The study also indicated towards the limitation of forest-based cottage industry, the Bidi rolling, in arresting migration. Almost 30% of households migrated from Sagar district and most of them cited lack of employment as a reason for migration. This also point out that other employment opportunities were not available in the district and the returns from forest-based occupation were not enough to retain people.

It is known that the NTFPs are collected more from the ground flora (like herbs etc.) than the trees and the results conform to this understanding. The study also indicates towards the effect of availability of alternate sources of income or employment on NTFP collection. In Sagar (Teak Forests) district, comparatively lesser number of NTFPs are collected, despite the highest species richness. This is explained by practice of a forest-based occupation, i.e. Bidi rolling, in the district that leaves the villagers with practically no time for NTFP collection.

The study also indicates that percentage income of a household from forests is higher in positive PCA Index Value villages where the forests are in a better condition than the negative PCA Index Value and this conforms to the conventional understanding and literature available.

One of the most significant findings of the study has been the capture of variation in informal rules on forests across the forest types. This is in contrast to JFM where the guidelines are uniform throughout the country and within a State. The study indicates that while differences in informal rule density across the villages are not substantial in boundary, position and aggregation rules but choice, benefit-payoff and information rules show substantial variations. Between the two clusters of JFMCs the rule density in better performing positive PCA Index Value villages is more than the PCA Index Value negative villages. This indicates towards a possible association between the rules and forest management outcomes. A further analysis of the rule density within a cluster revealed a definite pattern among positive PCA Index Value villages, but no such patterns were observed for the other cluster. Possible explanations for non-emergence of patterns could be percentage of tribal population in villages, the social heterogeneity, degree of direct dependence on forests (NTFP collection etc.), social capital etc. but the present study could not establish a causal relationship between the absence of patterns and various factors.

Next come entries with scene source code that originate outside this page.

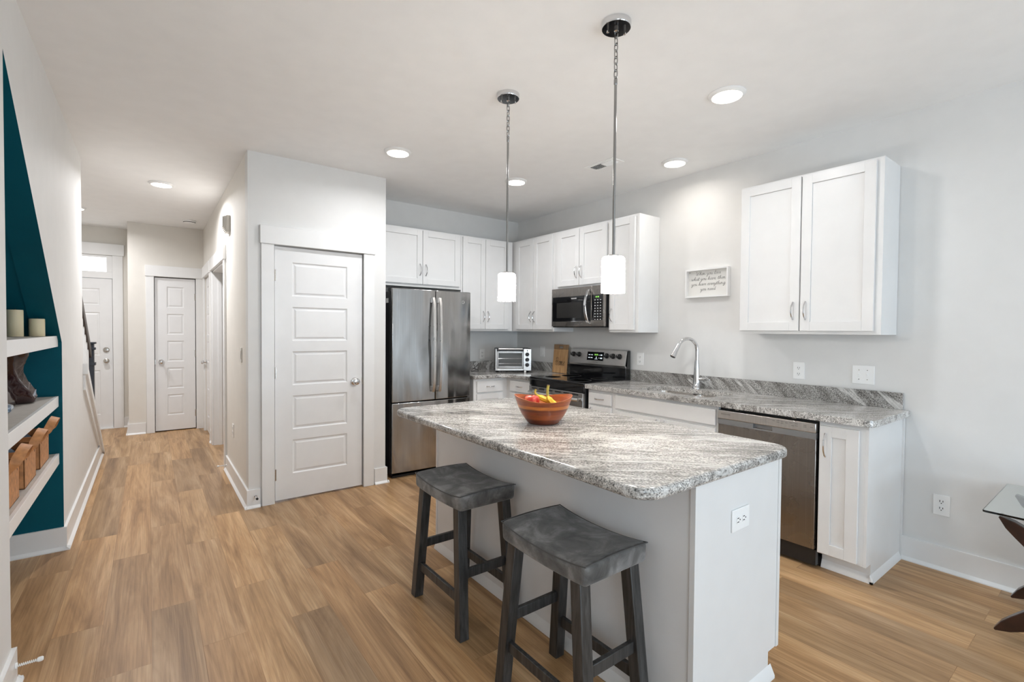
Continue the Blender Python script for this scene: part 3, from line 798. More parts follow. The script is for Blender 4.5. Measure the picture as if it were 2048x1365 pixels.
def wall_cabinet(label, T, a0, a1, z0, z1, depth, doors, handles, group='white upper cabinets', filler=None):
    c = T((a0+a1)/2, -depth/2, z0)
    t = thing('upper_cabinet', label, 'cabinet', c, group=group)
    mb = MB(); mb.T = T; mb.box(a0, a1, -depth, 0, z0, z1); make('body', mb, CAB, t, bevel=0.0012)
    for (d0, d1, dz0, dz1), h in zip(doors, handles):
        mb = MB(); shaker(mb, T, d0, d1, dz0, dz1, 0.001)
        d = make('door', mb, CAB, t, bevel=0.0012)
        if h: pull(d, T, h[0], h[1], 0.020)
    return t
FR, FB_ = XW-0.287, YF-0.297
TR, TB = face_right(FR), face_back(FB_)
ZT, ZB = 2.411, 1.372
D = 0.287-0.003
wall_cabinet('corner upper cabinet on the sink wall, left of the microwave cabinet', TR, 3.785, 4.785, ZB, ZT, D,
             [(4.118, 4.428, ZB+0.022, ZT-0.020), (3.800, 4.112, ZB+0.022, ZT-0.020)], [(4.145, 1.535), (4.085, 1.535)])
wall_cabinet('short upper cabinet directly above the microwave', TR, 3.020, 3.783, 1.812, ZT, D,
             [(3.408, 3.722, 1.835, ZT-0.020), (3.050, 3.402, 1.835, ZT-0.020)], [(3.438, 1.965), (3.372, 1.965)])
wall_cabinet('narrow single-door upper cabinet right of the microwave', TR, 2.690, 3.018, ZB, ZT, D,
             [(2.728, 3.010, ZB+0.022, ZT-0.020)], [(2.975, 1.53)])
wall_cabinet('large two-door upper cabinet alone at the right above the dishwasher', TR, 0.945, 1.790, ZB, ZT, D,
             [(1.386, 1.778, ZB+0.022, ZT-0.014), (0.980, 1.378, ZB+0.022, ZT-0.014)], [(1.420, 1.525), (1.345, 1.525)])
t_ = wall_cabinet('wide short upper cabinet above the refrigerator', TB, XP2+0.004, 2.688, 1.815, ZT-0.006, 0.29,
             [(1.772, 2.226, 1.845, ZT-0.020), (2.231, 2.664, 1.845, ZT-0.020)], [(2.196, 1.990), (2.262, 1.990)])
wall_cabinet('upper cabinet on the refrigerator wall, over the toaster oven', TB, 2.690, 3.385, ZB, ZT-0.006, 0.29,
             [(2.706, 2.996, ZB+0.022, ZT-0.022), (3.001, 3.318, ZB+0.022, ZT-0.022)], [(2.968, 1.535), (3.030, 1.535)])

# end panel trim strip against the wall on the large cabinet
FBX = 3.095
TBR = face_right(FBX)
BTZ = 0.876
def drawer_front(t, T, a0, a1, z0, z1, handle=True, name='drawer'):
    mb = MB(); mb.T = T; mb.box(a0, a1, 0.001, 0.020, z0, z1)
    d = make(name, mb, CAB, t, bevel=0.002)
    if handle: pull(d, T, (a0+a1)/2, (z0+z1)/2, 0.020, vertical=False, ln=0.10)
    return d
def base_cabinet(label, T, a0, a1, depth=0.595, toe=0.105):
    t = thing('base_cabinet', label, 'cabinet', T((a0+a1)/2, -depth/2, 0), group='white base cabinets')
    mb = MB(); mb.T = T; mb.box(a0, a1, -depth, 0, toe, BTZ); mb.box(a0, a1, -depth, -0.075, 0, toe)
    make('body', mb, CAB, t, bevel=0.0015)
    return t
t = base_cabinet('drawer base cabinet between the range and the sink', TBR, 2.668, 2.975)
drawer_front(t, TBR, 2.700, 2.952, 0.752, 0.848)
mb = MB(); shaker(mb, TBR, 2.700, 2.952, 0.130, 0.735, 0.001); d = make('door', mb, CAB, t, bevel=0.0012); pull(d, TBR, 2.92, 0.66, 0.020)
t = thing('base_cabinet', 'wide sink base cabinet with a plain false front under the sink', 'cabinet', TBR(2.21, -0.3, 0), group='white base cabinets')
mb = MB(); mb.T = TBR
mb.box(1.757, 1.775, -0.595, 0, 0.105, BTZ); mb.box(2.649, 2.667, -0.595, 0, 0.105, BTZ); mb.box(1.775, 2.649, -0.02, 0, 0.105, BTZ); mb.box(1.775, 2.649, -0.595, -0.02, 0.105, 0.125)
mb.box(1.757, 2.667, -0.595, -0.075, 0, 0.105); mb.box(1.775, 2.649, -0.595, -0.585, 0.125, BTZ)
make('body', mb, CAB, t, bevel=0.0015)
drawer_front(t, TBR, 1.772, 2.652, 0.744, 0.853, handle=False, name='false_front')
mb = MB(); shaker(mb, TBR, 1.772, 2.206, 0.130, 0.724, 0.001); d = make('door', mb, CAB, t, bevel=0.0012); pull(d, TBR, 2.175, 0.655, 0.020)
mb = MB(); shaker(mb, TBR, 2.210, 2.652, 0.130, 0.724, 0.001); d = make('door', mb, CAB, t, bevel=0.0012); pull(d, TBR, 2.24, 0.655, 0.020)
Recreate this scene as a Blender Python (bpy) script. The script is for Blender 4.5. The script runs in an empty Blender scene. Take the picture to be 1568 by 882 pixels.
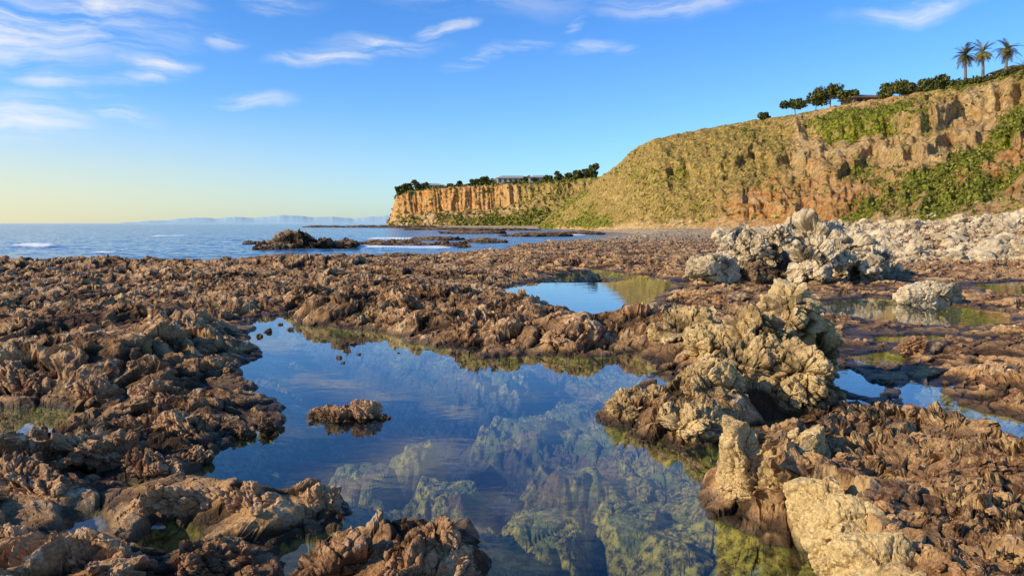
import bpy, bmesh, math, random, time
import numpy as np
from mathutils import Vector
T0=time.time()
rng=np.random.default_rng(7)
scene=bpy.context.scene
CAMH=2.4; F=1132.0; PIT=math.radians(5.0); cP,sP=math.cos(PIT),math.sin(PIT)

# projection helper: image pixel coordinates -> plan position on level z
def px_to_plan(u,v,z=0.0):
    x=(u-784)/F; yv=(441-v)/F
    Y=cP+yv*sP; Z=-sP+yv*cP
    t=(CAMH-z)/(-Z)
    return (x*t,Y*t)
def elev(v,Y):      # height of something seen at row v standing Y metres out
    yv=(441-v)/F
    return CAMH+Y*(-sP+yv*cP)/(cP+yv*sP)
def kx(u): return (u-784)/F/1.004

# ---------------------------------------------------------------- noise
def _h(ix,iy,iz,seed):
    h=(ix.astype(np.int64)*374761393+iy.astype(np.int64)*668265263+(iz.astype(np.int64) if hasattr(iz,'astype') else iz)*2147483647+seed*69069)&0xffffffff
    h=((h^(h>>13))*1274126177)&0xffffffff
    h=((h^(h>>15))*2246822519)&0xffffffff
    return h^(h>>16)
def r01(h): return (h&0xffff).astype(np.float32)/65535.0
def perl2(x,y,seed=0):
    ix=np.floor(x);iy=np.floor(y);fx=(x-ix).astype(np.float32);fy=(y-iy).astype(np.float32)
    ix=ix.astype(np.int64);iy=iy.astype(np.int64)
    u=fx*fx*fx*(fx*(fx*6-15)+10);v=fy*fy*fy*(fy*(fy*6-15)+10)
    def g(a,b):
        an=r01(_h(ix+a,iy+b,0,seed))*6.28318
        return np.cos(an)*(fx-a)+np.sin(an)*(fy-b)
    return ((g(0,0)*(1-u)+g(1,0)*u)*(1-v)+(g(0,1)*(1-u)+g(1,1)*u)*v)*1.5
def vn3(x,y,z,seed=0):
    ix=np.floor(x);iy=np.floor(y);iz=np.floor(z)
    fx=(x-ix).astype(np.float32);fy=(y-iy).astype(np.float32);fz=(z-iz).astype(np.float32)
    ix=ix.astype(np.int64);iy=iy.astype(np.int64);iz=iz.astype(np.int64)
    fx=fx*fx*(3-2*fx);fy=fy*fy*(3-2*fy);fz=fz*fz*(3-2*fz)
    out=0
    for a in (0,1):
        wa=fx if a else 1-fx
        for b in (0,1):
            wb=fy if b else 1-fy
            for c in (0,1):
                wc=fz if c else 1-fz
                out=out+wa*wb*wc*r01(_h(ix+a,iy+b,iz+c,seed))
    return out*2-1
def fbm2(x,y,o=4,seed=0):
    s=0;a=1
    for i in range(o):
        s=s+a*perl2(x*2**i,y*2**i,seed+i*17);a*=.5
    return s
def vor2(x,y,seed):
    ix=np.floor(x).astype(np.int64);iy=np.floor(y).astype(np.int64)
    f1=np.full(x.shape,9.,np.float32);f2=f1.copy();val=np.zeros(x.shape,np.float32)
    for a in (-1,0,1):
        for b in (-1,0,1):
            h=_h(ix+a,iy+b,0,seed)
            dx=(x-(ix+a+r01(h))).astype(np.float32)
            dy=(y-(iy+b+((h>>16)&0xffff).astype(np.float32)/65535)).astype(np.float32)
            d=np.sqrt(dx*dx+dy*dy)
            h2=_h(ix+a,iy+b,3,seed+5)
            v=r01(h2)-.5+dx*((h2>>16)&255).astype(np.float32)/255*2.0-dx*.6+dy*(((h2>>24)&255).astype(np.float32)/255-.5)*1.6
            m=d<f1
            f2=np.where(m,f1,np.minimum(f2,d)); val=np.where(m,v,val); f1=np.where(m,d,f1)
    return f1,f2,val
def vor3(x,y,z,seed):
    ix=np.floor(x).astype(np.int64);iy=np.floor(y).astype(np.int64);iz=np.floor(z).astype(np.int64)
    f1=np.full(x.shape,9.,np.float32);f2=f1.copy();val=np.zeros(x.shape,np.float32)
    for a in (-1,0,1):
        for b in (-1,0,1):
            for c in (-1,0,1):
                h=_h(ix+a,iy+b,iz+c,seed);h2=_h(ix+a,iy+b,iz+c,seed+5)
                dx=x-(ix+a+r01(h));dy=y-(iy+b+(h>>16)/65535.);dz=z-(iz+c+r01(h2))
                d=np.sqrt(dx*dx+dy*dy+dz*dz)
                v=(h2>>16)/65535.-.5+dx*(((h>>8)&255)/255.-.5)*2.+dz*((h2&255)/255.-.5)*2.+dy*(((h2>>8)&255)/255.-.5)*2.
                m=d<f1
                f2=np.where(m,f1,np.minimum(f2,d));val=np.where(m,v,val);f1=np.where(m,d,f1)
    return f1,f2,val
def ss(a,b,x):
    t=np.clip((x-a)/(b-a),0,1);return t*t*(3-2*t)
def saw(t):     # eroded bedding plane: slow rise, sharp break
    f=t-np.floor(t);return np.where(f<.8,f/.8,(1-f)/.2)-.5
def sdf(poly,x,y,margin=3.0):
    """signed distance, negative inside; clipped at margin"""
    P=np.array(poly,np.float64)
    out=np.full(x.shape,margin,np.float64)
    m=(x>P[:,0].min()-margin)&(x<P[:,0].max()+margin)&(y>P[:,1].min()-margin)&(y<P[:,1].max()+margin)
    if not m.any(): return out
    px=x[m];py=y[m];d=np.full(px.shape,1e12);ins=np.zeros(px.shape,bool)
    n=len(P)
    for i in range(n):
        ax,ay=P[i];bx,by=P[(i+1)%n];ex,ey=bx-ax,by-ay
        wx=px-ax;wy=py-ay
        t=np.clip((wx*ex+wy*ey)/(ex*ex+ey*ey+1e-9),0,1)
        d=np.minimum(d,(wx-ex*t)**2+(wy-ey*t)**2)
        c=((ay>py)!=(by>py))
        if ay!=by: ins^=c&(px<ex*(py-ay)/(by-ay)+ax)
    d=np.sqrt(d);out[m]=np.minimum(np.where(ins,-d,d),margin)
    return out

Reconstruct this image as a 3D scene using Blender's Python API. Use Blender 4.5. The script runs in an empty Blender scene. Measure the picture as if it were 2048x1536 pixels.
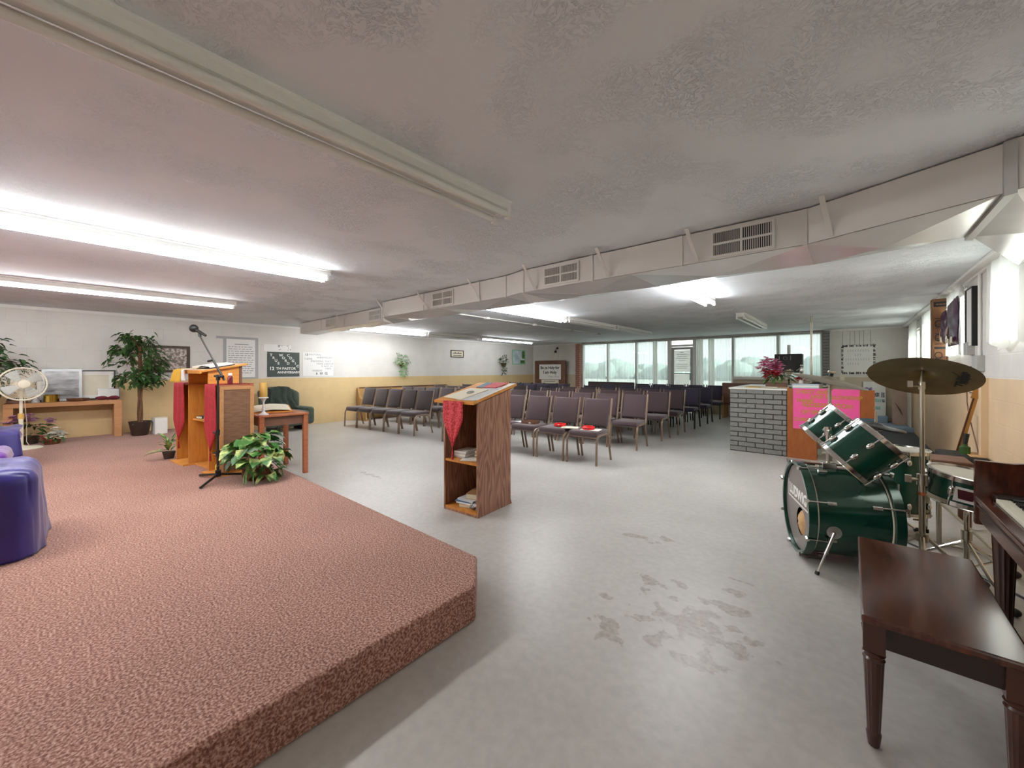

The study identified various actors – households, women, JFMC office bearers, village and caste leadership, graziers, plantation watchers, forest department officials, settlers, first purchasers of NTFPs, agents of Bidi industry, wood cutters or poachers and other actors – who could be internal, external or both and the position holders – forest user, village and caste leadership, graziers, plantation watchers, JFMC secretary, Beat Guard, first purchaser of NTFP, market agents of Bidi manufacturers etc. – who have a significant role to play in sustainable use of forests by the local communities.

Another important finding of the present research had been that who among the two actors–the Traditional Leadership and the Sarpanch of the Gram Panchayat – could be given the responsibility of JFMC President if the present system of selection, hypothetically, is discontinued. The study revealed that the overwhelming majority of the villages, mainly from the positive PCA Index value JFMCs, wanted the Traditional Leader to take over the charge of the JFM President and only a miniscule percentage of villages, mostly from not so well performing, wanted to see Sarpanch as the JFMC President or continue with the present arrangement.